Following the performance, Whatsonstage.com deputy editor Theo Bosanquet was joined by cast members David Armand, Elizabeth Berrington, Katherine Parkinson, Reece Shearsmith, Kara Tointon and director Jermy Herrin for a lively Q&A, conducted on the smart living room set.

Herrin started us off by explaining why he chose the play. “It hadn’t been staged since 1975, and after looking at it with Sonia Friedman, we thought it was wonderful,” he said, adding that he responded to the funny and depressing qualities that (in a good way) "energised and inspired" him as a director.

The cast members were not familiar with the play and found it a challenging feat at first. Reece Shearsmith (Colin) and David Armand (John) admitted it was difficult to remember not to just go through the basic strokes of jokes when there is so much else going on. Each character committed to the stylistic difference of the play.

“Ayckbourn is extremely deep, which vindicated why it works as a play,” said Armand. “It has long pauses and modern humour.” Katherine Parkinson added that the decision by the play's original director to omit some of the play's notoriously excruciating pauses may have left the playwright unhappy. The entire cast agreed that, this time around, the play was done right in Ayckbourn’s eyes (because he told them so himself!).

One of Ayckbourn’s more mysterious characters, Evelyn, is played by Kara Tointon. Evelyn spends most of the play silently brooding in the corner while reading a magazine and responding to questions with crass one-word answers. Although the character had a limited amount of lines, Tointon worried about the role. “Evelyn doesn’t do much,” she said with a laugh. “It was a challenge. I struggled a lot because she’s meant to be the odd-one-out with this awful, dull personality.”

When questions were opened to the audience, one WOS theatregoer questioned the necessity of the play’s 1970s setting. Herrin, after discussing how they managed to create a stage that reflected real life as it was in that era, explained the specific observations that were more true to the 70s than today. Several issues in the play would have been addressed differently if the play were set in modern day, he added. Parkinson’s example for her character, who deals with an unfaithful and ungrateful husband, was the issue of women’s independence:

“It is evident that these women in the 1970s rely on men. The modern point of view would be that Diana should just leave her husband and make a living on her own. That resolution just wouldn’t fit the play.”

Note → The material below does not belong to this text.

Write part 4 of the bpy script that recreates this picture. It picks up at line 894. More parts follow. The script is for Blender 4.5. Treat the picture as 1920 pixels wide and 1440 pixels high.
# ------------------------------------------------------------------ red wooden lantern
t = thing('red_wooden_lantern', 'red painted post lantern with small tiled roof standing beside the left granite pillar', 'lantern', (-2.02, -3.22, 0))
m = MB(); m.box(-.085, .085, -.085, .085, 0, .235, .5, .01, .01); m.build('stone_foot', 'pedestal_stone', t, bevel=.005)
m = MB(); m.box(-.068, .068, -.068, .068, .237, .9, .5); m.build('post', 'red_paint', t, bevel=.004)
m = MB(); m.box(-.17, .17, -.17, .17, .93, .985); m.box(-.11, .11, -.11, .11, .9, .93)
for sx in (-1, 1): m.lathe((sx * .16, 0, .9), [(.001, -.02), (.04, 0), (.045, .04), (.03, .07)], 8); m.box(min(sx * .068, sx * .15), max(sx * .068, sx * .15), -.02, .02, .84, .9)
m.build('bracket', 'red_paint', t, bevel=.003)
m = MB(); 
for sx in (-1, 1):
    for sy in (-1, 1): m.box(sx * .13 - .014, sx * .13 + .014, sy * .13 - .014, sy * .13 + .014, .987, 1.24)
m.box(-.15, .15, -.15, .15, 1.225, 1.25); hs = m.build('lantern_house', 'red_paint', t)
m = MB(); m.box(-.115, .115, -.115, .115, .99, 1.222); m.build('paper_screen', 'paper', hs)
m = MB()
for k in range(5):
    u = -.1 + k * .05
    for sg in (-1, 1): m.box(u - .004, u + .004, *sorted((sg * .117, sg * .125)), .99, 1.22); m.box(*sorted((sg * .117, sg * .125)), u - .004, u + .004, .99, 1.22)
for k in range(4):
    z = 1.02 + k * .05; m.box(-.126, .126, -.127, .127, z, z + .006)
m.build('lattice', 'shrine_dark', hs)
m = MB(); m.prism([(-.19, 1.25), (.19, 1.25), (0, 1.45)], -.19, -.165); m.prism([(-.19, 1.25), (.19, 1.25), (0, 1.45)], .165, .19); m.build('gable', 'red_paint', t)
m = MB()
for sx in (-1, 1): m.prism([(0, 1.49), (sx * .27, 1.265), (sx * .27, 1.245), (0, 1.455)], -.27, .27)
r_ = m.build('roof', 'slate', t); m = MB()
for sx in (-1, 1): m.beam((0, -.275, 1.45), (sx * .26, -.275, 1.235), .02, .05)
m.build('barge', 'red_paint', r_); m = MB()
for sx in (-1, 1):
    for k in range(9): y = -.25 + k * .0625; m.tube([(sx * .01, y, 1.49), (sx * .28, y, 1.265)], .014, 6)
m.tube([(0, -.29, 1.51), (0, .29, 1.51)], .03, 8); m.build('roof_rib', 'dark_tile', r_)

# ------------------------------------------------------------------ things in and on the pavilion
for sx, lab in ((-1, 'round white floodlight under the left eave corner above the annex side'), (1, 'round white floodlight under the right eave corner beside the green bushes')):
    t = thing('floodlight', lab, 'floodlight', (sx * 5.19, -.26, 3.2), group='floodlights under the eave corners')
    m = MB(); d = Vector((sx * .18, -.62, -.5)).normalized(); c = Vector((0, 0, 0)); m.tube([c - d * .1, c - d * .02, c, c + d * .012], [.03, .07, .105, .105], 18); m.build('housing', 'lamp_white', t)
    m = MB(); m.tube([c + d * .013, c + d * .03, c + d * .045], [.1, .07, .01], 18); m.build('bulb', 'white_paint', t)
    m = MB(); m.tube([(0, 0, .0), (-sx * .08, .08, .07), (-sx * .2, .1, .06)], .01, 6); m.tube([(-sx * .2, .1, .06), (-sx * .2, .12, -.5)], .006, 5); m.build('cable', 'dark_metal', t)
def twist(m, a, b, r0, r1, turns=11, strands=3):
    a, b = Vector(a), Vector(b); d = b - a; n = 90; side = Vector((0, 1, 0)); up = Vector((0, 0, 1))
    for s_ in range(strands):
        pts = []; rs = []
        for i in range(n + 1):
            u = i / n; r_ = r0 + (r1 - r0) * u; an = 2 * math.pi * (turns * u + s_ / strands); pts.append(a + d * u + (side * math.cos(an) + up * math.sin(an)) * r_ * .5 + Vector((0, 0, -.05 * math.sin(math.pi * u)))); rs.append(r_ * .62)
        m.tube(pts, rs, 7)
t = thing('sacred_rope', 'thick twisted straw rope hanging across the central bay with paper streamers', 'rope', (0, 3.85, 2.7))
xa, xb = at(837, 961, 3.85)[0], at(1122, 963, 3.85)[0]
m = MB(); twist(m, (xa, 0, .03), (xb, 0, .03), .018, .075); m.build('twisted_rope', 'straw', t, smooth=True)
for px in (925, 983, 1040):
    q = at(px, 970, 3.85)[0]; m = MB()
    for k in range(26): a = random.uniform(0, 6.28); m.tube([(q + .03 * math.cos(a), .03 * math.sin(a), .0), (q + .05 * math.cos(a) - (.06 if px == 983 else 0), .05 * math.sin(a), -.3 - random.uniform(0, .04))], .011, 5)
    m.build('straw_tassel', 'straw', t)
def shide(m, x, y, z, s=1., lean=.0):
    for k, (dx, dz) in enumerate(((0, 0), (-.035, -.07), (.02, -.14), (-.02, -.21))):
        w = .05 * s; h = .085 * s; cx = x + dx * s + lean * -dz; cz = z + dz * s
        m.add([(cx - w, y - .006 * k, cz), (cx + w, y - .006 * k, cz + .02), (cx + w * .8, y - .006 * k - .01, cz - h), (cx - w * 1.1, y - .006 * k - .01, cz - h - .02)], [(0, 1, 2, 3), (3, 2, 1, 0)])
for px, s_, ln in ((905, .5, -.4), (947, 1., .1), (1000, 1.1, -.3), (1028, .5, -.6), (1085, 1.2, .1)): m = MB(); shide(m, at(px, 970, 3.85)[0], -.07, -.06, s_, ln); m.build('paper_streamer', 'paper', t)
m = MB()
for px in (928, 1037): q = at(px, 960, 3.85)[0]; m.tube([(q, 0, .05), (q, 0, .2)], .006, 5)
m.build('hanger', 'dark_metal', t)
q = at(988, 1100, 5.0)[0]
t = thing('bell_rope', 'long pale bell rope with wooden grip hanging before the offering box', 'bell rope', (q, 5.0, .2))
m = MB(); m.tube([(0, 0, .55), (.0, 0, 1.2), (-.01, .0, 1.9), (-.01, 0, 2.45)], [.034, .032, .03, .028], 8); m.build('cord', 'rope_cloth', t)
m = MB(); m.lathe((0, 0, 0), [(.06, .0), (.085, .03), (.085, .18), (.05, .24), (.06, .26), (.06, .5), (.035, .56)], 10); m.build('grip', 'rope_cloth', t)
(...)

The male actors added that they needed to be constantly reminded in rehearsal to change their manners toward women. Ayckbourn gave instructions to be rude and dismissive when a woman entered during the men’s time catching up. Shearsmith said he almost felt uncomfortable, but the behaviour was standard for the 1970s.

Shearsmith also faced challenges with his character, whose fiancée Carol passed away. Offbeat and quirky Colin often fills the dismal silence of the play with a memory or a joke, while managing to annoy all of his “friends.” The actors joked about their conclusion in the rehearal room that, due to Colin's somewhat monotonous personality, Carol must have drowned herself.

“People have told me Colin seems like one of those guys who you meet and then forget", said Shearsmith. "It’s hard to play an ordinary man like that.”

The cast then discussed their admiration for Ayckbourn for producing such an accurate portrayal of gender politics and society in 1974.

“If there’s a positive lesson that came out of this play, it would be that feminism is good for relationships,” said Parkinson. “It proves how far marriage has come and that real love is possible because it’s a union of equals.”